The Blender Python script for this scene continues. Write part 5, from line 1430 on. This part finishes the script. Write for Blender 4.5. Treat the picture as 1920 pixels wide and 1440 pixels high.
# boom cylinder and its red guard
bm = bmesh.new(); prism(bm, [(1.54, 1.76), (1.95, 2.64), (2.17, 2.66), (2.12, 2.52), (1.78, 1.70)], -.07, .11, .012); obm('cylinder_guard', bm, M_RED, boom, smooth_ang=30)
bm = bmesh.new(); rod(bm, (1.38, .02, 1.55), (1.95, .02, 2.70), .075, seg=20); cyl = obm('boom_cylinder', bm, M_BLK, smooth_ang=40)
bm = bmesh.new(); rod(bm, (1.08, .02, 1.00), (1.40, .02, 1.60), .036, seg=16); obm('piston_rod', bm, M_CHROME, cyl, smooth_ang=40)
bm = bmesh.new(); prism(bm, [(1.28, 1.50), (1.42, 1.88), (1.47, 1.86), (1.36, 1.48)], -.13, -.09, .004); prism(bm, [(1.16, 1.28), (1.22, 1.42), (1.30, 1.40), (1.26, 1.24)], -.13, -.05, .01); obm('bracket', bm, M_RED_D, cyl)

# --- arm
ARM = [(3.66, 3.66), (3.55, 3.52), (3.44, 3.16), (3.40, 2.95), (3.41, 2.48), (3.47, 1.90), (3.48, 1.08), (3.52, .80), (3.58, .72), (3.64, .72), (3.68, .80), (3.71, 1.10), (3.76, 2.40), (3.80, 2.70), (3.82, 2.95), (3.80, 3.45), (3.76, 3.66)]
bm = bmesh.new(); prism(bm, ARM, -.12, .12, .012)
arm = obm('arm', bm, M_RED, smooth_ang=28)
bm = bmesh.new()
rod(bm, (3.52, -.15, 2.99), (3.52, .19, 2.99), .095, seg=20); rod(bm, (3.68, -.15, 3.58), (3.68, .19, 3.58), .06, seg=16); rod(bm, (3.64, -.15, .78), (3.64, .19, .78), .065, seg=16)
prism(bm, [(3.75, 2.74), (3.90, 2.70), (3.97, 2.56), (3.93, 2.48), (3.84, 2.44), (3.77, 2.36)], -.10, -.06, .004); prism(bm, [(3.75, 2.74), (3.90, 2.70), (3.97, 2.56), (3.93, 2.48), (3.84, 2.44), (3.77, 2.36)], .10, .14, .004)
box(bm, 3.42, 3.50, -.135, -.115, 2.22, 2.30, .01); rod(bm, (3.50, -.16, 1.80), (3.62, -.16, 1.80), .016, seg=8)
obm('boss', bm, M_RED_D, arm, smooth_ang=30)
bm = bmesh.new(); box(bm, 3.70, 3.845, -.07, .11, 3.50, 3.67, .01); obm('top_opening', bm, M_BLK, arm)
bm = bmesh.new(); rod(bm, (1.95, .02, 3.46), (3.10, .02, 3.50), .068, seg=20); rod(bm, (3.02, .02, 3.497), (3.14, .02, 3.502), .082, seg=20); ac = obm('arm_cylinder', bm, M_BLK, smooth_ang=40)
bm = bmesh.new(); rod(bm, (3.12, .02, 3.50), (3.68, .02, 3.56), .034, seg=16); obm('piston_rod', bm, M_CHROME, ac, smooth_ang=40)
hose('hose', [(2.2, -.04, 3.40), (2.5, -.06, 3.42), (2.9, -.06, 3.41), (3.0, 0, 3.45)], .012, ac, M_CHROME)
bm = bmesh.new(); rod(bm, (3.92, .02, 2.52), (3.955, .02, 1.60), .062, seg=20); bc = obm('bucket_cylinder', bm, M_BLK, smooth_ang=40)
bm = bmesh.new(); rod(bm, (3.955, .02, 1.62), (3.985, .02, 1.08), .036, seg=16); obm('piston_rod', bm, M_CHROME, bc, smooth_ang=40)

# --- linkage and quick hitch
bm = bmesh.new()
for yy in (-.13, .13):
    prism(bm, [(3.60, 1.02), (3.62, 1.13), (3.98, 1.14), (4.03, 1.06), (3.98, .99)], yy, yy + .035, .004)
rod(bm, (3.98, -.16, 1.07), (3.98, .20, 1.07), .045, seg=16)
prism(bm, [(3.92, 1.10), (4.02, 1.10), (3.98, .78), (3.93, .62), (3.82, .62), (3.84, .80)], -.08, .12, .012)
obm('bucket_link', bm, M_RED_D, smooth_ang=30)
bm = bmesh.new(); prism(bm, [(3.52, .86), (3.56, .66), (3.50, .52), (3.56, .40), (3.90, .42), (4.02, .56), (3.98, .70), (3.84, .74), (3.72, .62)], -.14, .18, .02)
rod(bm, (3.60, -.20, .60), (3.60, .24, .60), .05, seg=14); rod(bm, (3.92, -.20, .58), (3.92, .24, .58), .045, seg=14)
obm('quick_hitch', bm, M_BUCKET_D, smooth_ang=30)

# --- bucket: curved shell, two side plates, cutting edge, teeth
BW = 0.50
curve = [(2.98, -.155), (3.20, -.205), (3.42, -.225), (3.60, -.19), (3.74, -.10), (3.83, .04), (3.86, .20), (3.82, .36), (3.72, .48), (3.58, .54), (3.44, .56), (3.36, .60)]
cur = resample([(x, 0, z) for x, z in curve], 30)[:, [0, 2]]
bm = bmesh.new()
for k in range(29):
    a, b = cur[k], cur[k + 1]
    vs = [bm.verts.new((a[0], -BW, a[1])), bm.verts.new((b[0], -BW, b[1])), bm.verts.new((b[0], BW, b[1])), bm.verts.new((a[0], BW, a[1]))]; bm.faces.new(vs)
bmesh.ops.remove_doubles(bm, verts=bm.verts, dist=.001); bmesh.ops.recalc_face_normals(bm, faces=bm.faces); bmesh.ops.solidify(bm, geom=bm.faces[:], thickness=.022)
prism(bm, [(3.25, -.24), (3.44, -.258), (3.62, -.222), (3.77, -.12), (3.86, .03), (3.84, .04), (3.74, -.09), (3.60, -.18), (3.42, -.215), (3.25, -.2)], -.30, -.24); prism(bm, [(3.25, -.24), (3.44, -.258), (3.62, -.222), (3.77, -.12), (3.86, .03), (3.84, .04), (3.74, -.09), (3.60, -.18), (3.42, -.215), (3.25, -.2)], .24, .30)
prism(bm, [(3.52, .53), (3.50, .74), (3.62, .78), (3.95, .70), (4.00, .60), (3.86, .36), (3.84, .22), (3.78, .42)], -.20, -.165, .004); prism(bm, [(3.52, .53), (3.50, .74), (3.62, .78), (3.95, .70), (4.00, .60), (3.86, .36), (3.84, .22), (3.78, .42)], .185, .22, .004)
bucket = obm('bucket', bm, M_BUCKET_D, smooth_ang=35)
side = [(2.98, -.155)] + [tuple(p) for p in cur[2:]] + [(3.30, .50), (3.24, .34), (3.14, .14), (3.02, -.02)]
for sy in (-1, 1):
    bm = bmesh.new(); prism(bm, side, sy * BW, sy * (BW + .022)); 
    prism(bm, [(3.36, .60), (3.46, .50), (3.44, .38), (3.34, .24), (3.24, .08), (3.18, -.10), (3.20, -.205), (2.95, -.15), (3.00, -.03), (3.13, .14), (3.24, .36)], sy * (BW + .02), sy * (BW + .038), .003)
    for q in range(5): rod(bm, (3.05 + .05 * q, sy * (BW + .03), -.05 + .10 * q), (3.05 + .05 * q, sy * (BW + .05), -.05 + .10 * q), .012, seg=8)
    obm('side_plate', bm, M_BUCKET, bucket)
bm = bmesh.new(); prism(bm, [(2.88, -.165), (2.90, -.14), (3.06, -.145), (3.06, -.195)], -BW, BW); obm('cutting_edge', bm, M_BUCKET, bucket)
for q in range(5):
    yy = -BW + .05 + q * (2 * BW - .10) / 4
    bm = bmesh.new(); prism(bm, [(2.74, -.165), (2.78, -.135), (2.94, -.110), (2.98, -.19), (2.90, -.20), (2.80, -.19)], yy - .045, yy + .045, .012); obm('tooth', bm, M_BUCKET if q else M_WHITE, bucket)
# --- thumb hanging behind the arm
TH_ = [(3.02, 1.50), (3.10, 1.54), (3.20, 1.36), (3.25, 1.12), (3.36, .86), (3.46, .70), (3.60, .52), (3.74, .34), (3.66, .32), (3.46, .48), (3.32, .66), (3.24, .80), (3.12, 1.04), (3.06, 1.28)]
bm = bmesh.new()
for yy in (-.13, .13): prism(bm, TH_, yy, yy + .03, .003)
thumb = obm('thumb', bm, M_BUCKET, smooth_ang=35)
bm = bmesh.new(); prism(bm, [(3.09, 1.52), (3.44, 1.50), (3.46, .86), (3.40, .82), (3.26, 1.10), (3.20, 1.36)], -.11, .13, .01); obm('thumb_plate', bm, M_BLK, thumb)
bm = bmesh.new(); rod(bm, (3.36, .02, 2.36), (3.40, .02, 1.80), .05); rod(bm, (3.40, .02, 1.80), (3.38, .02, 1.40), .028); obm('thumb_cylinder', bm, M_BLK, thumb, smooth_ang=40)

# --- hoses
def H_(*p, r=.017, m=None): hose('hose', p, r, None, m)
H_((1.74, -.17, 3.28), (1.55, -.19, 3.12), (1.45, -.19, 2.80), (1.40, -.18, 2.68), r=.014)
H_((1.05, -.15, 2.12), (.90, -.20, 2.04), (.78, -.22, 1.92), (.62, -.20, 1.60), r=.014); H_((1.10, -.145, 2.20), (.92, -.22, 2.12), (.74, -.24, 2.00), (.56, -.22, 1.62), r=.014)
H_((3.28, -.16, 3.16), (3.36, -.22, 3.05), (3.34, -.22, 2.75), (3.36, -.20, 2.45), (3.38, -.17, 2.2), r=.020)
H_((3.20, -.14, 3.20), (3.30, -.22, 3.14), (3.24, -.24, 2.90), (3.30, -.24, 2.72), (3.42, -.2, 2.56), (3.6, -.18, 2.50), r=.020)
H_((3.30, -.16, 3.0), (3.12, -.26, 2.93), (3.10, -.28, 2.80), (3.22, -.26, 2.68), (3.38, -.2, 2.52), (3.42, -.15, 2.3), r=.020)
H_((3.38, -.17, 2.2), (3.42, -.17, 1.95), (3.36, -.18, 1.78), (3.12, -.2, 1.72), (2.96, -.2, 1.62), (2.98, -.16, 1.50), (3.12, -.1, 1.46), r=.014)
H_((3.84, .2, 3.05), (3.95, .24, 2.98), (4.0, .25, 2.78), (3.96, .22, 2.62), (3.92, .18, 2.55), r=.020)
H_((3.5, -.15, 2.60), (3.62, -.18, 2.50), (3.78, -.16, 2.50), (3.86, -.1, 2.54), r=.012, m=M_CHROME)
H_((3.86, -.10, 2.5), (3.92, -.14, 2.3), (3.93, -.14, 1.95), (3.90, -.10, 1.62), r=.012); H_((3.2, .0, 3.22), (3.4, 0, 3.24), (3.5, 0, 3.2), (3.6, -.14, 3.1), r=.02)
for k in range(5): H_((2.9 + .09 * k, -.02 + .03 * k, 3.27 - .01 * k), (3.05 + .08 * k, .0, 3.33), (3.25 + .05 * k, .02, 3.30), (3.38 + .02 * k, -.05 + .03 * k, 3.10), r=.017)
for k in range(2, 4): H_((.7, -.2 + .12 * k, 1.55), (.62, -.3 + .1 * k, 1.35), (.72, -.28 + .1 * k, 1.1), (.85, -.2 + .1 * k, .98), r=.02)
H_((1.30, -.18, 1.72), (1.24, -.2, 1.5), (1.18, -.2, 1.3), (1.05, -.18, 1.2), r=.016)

EXERCISE DIRECTIONS: Only the lines from the top of the data through the line that contains "bm, M_RED_D, cyl)" should be quoted, exactly as they stand.

SOLUTION TO THIS PROBLEM:
The Blender Python script for this scene continues. Write part 5, from line 1430 on. This part finishes the script. Write for Blender 4.5. Treat the picture as 1920 pixels wide and 1440 pixels high.
# boom cylinder and its red guard
bm = bmesh.new(); prism(bm, [(1.54, 1.76), (1.95, 2.64), (2.17, 2.66), (2.12, 2.52), (1.78, 1.70)], -.07, .11, .012); obm('cylinder_guard', bm, M_RED, boom, smooth_ang=30)
bm = bmesh.new(); rod(bm, (1.38, .02, 1.55), (1.95, .02, 2.70), .075, seg=20); cyl = obm('boom_cylinder', bm, M_BLK, smooth_ang=40)
bm = bmesh.new(); rod(bm, (1.08, .02, 1.00), (1.40, .02, 1.60), .036, seg=16); obm('piston_rod', bm, M_CHROME, cyl, smooth_ang=40)
bm = bmesh.new(); prism(bm, [(1.28, 1.50), (1.42, 1.88), (1.47, 1.86), (1.36, 1.48)], -.13, -.09, .004); prism(bm, [(1.16, 1.28), (1.22, 1.42), (1.30, 1.40), (1.26, 1.24)], -.13, -.05, .01); obm('bracket', bm, M_RED_D, cyl)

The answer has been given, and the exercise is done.